Reducing your memory usage

There are two ways to reduce your memory load.

1.  Drop your screen's resolution or color depth.  A screen at 1600 x 1200 x 32 bit color requires almost 50 meg of memory within DAQFactory because of DAQFactory's triple background painting algorithm.  By contrast, a 1024 x 768 x 256 color screen requires only 3 meg of memory.

2.  Shorten the history amounts of your channels, and consider using channel Persist.  Alternatively, by using the History Interval (or # Hst column) parameter of the Channel, you can increase your history length in time in memory, while reducing your total memory load.  This parameter determines the interval at which a data point is stored into the history.  The default is 1, which corresponds to every point.  A value of 10, for example, would mean every 10th data point is stored in the history.  If your Channel is being read at 1 hz, you could store a full day's worth of data with a history length of 8640 with a History Interval of 10, instead of 86400 required with an History Interval of 1.  Even though every 10th point is saved, the most recent data point is always the first data point in the history array (i.e. channelname[0] always contains the most recent data point.).

Reducing network load

To reduce your network load, connect using the slim data stream, and/or adjust the broadcast interval of your channels.  The broadcast interval controls how often a channel's data is sent over the network (broadcasted).  A value of 1 means all data is broadcast, a value of 0 means no data is broadcast, a value of 2 means every other data point is broadcast, etc.  You can still see the entire channel list and control outputs, but not all channels' data is sent over the network (this does not affect storage).  You can even set the broadcast interval to 0 which will stop broadcasting that particular channel.  The slim data stream only passes data for the channels marked Broadcast?  With the slim data stream only channels that are broadcast are visible, and you can not set any outputs or start / stop any sequences (much less see them).  This is designed more for sharing data with a colleague that does not need all the details of your experiment and certainly does not need to fiddle with the experiment.

Network security

When using DAQFactory networking (meaning adding a new Connection), data is encrypted to the level allowed by your location and your Windows installation.
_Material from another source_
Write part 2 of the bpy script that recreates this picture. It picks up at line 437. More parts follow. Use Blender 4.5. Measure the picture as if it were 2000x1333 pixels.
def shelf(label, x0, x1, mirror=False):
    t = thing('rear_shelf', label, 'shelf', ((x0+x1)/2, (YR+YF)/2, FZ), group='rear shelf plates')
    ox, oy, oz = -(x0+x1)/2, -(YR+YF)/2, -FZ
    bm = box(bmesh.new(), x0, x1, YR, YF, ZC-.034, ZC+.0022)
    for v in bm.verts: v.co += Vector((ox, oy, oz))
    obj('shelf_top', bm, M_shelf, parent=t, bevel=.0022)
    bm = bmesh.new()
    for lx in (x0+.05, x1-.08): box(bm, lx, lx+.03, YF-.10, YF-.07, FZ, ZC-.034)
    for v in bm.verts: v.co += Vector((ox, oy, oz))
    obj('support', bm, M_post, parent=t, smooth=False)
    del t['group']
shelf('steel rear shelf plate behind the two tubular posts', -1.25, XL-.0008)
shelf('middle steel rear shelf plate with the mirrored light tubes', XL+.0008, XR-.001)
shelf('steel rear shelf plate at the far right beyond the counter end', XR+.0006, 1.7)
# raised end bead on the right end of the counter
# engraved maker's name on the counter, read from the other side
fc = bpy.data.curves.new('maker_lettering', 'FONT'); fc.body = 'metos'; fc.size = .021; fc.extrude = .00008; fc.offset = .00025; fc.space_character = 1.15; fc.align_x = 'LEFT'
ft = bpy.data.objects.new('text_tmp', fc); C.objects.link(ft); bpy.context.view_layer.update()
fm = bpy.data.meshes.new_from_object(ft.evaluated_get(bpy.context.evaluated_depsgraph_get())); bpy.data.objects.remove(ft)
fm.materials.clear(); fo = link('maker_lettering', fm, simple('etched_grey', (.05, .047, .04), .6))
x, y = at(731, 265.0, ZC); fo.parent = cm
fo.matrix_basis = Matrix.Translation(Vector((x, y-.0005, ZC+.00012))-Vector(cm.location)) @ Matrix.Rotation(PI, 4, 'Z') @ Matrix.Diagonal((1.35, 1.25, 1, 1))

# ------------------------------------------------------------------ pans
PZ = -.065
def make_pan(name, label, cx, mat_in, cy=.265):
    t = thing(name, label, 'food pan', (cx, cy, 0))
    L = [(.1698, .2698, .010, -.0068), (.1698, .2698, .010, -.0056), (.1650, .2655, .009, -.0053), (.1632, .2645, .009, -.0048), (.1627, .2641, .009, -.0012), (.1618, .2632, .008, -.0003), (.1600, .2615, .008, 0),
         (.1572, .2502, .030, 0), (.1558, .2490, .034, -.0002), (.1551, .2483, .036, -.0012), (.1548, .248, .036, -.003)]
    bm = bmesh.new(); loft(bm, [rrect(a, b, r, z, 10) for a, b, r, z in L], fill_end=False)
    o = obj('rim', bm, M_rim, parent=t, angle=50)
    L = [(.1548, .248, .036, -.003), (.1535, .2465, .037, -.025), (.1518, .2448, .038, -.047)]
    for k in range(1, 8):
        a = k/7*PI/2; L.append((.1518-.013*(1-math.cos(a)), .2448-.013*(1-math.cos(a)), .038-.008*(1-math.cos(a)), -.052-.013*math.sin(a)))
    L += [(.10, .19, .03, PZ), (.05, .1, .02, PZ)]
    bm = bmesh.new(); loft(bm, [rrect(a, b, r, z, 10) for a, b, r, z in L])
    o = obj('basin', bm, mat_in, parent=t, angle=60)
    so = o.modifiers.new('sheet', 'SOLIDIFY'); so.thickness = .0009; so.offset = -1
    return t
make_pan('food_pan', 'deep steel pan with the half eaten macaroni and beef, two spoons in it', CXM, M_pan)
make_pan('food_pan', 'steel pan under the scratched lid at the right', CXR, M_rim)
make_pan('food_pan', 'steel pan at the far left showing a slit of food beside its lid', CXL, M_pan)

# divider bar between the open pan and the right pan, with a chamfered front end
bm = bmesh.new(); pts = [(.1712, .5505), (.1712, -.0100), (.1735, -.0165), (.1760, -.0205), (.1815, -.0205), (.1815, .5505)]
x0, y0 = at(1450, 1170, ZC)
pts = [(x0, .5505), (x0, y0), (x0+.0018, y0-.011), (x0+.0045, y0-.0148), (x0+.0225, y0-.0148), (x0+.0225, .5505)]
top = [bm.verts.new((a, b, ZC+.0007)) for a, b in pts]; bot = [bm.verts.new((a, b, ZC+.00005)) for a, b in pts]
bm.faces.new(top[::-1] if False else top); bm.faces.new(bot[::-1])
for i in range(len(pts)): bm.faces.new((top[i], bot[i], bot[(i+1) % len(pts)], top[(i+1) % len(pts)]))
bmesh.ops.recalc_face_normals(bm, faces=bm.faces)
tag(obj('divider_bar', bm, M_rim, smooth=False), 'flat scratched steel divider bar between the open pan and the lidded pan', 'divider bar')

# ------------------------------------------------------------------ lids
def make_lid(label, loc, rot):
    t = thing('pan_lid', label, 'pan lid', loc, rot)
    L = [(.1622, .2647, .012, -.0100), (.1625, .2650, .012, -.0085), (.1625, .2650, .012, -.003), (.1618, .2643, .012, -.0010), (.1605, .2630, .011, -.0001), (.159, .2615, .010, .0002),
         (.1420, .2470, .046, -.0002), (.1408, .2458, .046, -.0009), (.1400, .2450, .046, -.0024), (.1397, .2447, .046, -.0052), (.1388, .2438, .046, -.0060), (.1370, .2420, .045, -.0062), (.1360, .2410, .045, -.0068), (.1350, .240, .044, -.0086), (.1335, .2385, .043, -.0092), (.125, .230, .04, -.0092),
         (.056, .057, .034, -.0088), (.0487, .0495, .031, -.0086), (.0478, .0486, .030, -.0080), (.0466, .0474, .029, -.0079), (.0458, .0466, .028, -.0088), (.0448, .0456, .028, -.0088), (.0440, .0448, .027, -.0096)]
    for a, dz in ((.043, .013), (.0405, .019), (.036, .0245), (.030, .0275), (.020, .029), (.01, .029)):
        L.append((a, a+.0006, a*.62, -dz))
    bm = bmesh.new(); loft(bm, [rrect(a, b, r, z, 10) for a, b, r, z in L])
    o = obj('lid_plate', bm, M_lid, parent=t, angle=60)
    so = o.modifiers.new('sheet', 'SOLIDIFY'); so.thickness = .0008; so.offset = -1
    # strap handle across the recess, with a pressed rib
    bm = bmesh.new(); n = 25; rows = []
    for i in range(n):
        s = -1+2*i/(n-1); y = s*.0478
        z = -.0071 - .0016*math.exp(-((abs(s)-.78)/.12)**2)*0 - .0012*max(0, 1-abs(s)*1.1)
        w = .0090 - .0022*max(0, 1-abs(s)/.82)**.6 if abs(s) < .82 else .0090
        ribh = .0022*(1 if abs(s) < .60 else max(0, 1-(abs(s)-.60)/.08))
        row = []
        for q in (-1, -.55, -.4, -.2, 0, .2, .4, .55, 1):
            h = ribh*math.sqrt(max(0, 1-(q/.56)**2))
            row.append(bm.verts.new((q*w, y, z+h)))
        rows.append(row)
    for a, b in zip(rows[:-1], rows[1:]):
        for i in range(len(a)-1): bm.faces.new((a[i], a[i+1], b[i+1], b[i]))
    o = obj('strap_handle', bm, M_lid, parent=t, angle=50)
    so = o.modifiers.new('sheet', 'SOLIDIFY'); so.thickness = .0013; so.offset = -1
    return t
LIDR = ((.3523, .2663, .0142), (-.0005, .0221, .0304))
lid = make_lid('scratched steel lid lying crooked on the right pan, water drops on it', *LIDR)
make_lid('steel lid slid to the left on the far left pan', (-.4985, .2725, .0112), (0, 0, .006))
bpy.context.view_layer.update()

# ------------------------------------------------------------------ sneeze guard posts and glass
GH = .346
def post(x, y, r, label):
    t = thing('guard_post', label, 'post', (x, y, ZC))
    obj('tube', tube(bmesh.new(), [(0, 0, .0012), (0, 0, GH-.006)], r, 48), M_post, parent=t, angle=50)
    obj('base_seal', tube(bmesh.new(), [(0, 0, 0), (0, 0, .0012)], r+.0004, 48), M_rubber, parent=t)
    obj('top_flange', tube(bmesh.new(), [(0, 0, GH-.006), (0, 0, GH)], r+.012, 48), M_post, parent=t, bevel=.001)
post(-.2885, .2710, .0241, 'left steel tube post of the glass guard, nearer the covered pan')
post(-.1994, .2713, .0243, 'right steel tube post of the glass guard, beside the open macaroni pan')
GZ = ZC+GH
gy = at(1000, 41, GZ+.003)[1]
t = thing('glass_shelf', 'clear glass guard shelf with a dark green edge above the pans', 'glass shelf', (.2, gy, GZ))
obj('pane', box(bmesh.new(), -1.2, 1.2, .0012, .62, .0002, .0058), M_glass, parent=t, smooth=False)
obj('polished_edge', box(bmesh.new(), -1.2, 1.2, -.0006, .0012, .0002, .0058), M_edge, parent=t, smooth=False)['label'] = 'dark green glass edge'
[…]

The encryption key is based off of the passwords you provide for networking, so it is important to put at least a minimal password in.   You can protect yourself further using a hardware or software firewall.  DAQFactory uses ports 2345 and 2346 to communicate over the full data stream, and ports 2347 and 2348 to communicate over the slim data stream.  If you block traffic on ports 2345 and 2346, users on the other side of the firewall will not be able to connect using the full data stream, but can still connect using the slim data stream.  Personal software firewalls are cheap (or even free), readily available, and pretty easy to setup.  Just make sure you can block individual ports with your firewall.

Network passwords are discussed in the section on document settings.